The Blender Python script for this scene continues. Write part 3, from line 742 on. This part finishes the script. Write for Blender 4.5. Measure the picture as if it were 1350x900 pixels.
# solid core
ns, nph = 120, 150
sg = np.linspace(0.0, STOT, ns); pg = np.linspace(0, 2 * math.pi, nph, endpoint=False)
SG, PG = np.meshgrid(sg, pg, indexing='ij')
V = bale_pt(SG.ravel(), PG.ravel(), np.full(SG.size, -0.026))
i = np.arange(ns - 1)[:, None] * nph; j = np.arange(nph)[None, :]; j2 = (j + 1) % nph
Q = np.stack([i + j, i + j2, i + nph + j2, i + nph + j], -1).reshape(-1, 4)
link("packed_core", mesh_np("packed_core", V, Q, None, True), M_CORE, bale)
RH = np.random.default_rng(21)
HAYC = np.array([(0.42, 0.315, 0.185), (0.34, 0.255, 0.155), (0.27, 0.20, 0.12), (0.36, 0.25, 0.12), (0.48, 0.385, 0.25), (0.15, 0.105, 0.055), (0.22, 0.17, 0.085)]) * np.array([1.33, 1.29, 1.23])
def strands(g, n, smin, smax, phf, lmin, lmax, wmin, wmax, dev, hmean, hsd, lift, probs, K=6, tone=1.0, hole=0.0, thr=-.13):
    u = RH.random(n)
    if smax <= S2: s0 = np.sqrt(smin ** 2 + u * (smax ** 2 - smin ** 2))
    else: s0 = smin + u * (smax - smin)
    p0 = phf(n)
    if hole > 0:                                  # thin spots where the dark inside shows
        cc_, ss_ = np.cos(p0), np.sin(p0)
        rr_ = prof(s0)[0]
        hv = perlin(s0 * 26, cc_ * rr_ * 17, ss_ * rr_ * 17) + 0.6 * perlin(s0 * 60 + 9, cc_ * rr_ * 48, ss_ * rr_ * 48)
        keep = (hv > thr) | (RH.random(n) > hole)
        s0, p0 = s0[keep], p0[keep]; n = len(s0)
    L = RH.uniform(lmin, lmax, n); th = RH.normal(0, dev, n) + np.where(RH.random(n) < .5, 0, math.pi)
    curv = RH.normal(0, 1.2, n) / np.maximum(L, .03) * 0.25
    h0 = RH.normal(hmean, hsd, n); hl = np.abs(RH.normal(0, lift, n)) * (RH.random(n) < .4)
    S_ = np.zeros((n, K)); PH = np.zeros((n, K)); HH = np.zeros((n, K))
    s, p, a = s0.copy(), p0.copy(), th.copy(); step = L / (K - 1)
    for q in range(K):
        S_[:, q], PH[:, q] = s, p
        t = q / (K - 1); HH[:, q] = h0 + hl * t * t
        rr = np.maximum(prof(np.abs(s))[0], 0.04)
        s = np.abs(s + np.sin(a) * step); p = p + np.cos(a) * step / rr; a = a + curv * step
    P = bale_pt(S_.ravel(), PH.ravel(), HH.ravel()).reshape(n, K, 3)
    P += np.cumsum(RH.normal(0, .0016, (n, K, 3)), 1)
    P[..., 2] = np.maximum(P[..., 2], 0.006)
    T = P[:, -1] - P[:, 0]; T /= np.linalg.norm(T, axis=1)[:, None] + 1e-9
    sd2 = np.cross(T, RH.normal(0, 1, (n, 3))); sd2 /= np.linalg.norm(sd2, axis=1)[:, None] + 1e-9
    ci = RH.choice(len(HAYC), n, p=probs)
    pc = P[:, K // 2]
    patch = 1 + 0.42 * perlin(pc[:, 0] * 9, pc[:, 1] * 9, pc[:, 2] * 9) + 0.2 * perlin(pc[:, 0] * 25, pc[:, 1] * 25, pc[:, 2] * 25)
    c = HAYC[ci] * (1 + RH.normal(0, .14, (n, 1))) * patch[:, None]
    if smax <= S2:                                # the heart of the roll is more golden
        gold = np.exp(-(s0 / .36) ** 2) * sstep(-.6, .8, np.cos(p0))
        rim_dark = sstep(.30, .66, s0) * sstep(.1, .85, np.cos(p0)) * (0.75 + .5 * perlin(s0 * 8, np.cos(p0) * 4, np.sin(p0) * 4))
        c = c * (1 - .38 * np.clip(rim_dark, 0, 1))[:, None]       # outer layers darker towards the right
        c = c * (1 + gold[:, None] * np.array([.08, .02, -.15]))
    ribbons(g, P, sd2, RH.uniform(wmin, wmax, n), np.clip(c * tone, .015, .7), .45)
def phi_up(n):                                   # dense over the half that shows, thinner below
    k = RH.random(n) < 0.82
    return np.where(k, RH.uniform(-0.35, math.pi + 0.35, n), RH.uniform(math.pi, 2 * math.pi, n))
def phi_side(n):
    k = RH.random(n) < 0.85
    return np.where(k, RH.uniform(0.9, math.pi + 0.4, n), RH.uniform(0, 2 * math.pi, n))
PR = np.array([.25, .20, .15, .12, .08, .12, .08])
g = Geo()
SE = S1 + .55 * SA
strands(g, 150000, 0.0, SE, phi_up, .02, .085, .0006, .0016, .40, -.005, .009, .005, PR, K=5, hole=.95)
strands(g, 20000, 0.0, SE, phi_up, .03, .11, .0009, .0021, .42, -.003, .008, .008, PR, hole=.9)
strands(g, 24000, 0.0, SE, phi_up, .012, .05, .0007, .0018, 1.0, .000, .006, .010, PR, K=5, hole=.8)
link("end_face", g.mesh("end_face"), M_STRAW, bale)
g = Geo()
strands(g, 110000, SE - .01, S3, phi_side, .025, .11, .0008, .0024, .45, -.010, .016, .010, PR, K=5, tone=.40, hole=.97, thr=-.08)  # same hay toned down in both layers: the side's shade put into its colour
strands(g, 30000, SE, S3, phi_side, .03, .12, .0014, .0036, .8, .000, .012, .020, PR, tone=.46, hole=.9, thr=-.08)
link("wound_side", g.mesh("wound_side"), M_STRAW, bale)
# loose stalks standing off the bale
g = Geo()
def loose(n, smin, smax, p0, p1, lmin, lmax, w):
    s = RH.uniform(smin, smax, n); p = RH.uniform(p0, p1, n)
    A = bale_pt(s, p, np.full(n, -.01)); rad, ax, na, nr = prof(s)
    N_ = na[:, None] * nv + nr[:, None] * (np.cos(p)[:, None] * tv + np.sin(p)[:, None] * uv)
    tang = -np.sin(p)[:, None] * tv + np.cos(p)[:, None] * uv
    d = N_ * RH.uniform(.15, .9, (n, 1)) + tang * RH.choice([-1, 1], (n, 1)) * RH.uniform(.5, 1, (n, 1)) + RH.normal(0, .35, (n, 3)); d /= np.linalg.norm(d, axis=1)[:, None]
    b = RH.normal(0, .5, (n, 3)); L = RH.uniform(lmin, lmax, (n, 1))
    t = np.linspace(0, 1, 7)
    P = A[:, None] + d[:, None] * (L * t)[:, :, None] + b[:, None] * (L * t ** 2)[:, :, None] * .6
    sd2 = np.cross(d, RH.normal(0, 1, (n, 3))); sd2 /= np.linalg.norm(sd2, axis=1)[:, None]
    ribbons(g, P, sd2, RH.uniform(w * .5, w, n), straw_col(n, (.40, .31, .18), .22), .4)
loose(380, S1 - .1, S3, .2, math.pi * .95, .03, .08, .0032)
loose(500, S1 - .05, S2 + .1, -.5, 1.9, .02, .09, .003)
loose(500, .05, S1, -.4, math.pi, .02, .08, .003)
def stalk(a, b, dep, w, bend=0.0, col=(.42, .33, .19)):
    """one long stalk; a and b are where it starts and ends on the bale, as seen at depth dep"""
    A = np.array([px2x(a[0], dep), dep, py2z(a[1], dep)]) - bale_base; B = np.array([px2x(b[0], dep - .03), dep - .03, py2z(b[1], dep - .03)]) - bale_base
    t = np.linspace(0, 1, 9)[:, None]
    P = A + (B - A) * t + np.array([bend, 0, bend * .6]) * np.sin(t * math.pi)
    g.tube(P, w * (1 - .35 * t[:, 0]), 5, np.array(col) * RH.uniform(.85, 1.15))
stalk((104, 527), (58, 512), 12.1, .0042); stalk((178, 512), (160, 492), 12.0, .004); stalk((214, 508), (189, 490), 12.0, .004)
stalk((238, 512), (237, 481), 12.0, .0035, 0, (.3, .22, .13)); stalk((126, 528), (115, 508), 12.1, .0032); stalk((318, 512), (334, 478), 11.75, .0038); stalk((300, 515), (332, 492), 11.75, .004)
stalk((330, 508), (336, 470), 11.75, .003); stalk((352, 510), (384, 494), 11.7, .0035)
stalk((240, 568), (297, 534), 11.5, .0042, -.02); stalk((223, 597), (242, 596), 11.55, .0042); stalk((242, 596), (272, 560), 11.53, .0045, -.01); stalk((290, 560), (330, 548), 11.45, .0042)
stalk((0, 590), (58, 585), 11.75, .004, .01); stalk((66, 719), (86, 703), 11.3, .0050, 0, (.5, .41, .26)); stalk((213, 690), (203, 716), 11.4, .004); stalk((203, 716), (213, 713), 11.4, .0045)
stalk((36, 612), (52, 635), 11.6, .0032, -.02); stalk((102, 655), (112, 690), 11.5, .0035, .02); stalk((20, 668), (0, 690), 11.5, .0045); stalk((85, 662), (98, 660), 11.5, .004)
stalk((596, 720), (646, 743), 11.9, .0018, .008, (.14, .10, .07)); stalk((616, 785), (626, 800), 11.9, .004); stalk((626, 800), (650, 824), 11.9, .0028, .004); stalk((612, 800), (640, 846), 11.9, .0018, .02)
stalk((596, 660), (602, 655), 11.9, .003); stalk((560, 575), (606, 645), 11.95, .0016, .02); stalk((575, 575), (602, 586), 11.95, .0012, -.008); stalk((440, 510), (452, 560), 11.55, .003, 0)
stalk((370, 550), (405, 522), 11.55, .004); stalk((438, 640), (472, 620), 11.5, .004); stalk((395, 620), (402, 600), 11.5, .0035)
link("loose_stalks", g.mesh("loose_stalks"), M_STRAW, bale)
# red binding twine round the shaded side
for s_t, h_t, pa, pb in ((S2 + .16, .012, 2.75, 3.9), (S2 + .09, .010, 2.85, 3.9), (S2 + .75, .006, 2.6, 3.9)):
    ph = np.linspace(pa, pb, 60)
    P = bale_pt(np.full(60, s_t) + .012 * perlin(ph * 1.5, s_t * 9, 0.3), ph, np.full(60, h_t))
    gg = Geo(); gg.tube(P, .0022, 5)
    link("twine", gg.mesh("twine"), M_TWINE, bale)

Written exercise: Copy all the lines above that hold the string "clip".

Completed exercise:
        c = c * (1 - .38 * np.clip(rim_dark, 0, 1))[:, None]       # outer layers darker towards the right
    ribbons(g, P, sd2, RH.uniform(wmin, wmax, n), np.clip(c * tone, .015, .7), .45)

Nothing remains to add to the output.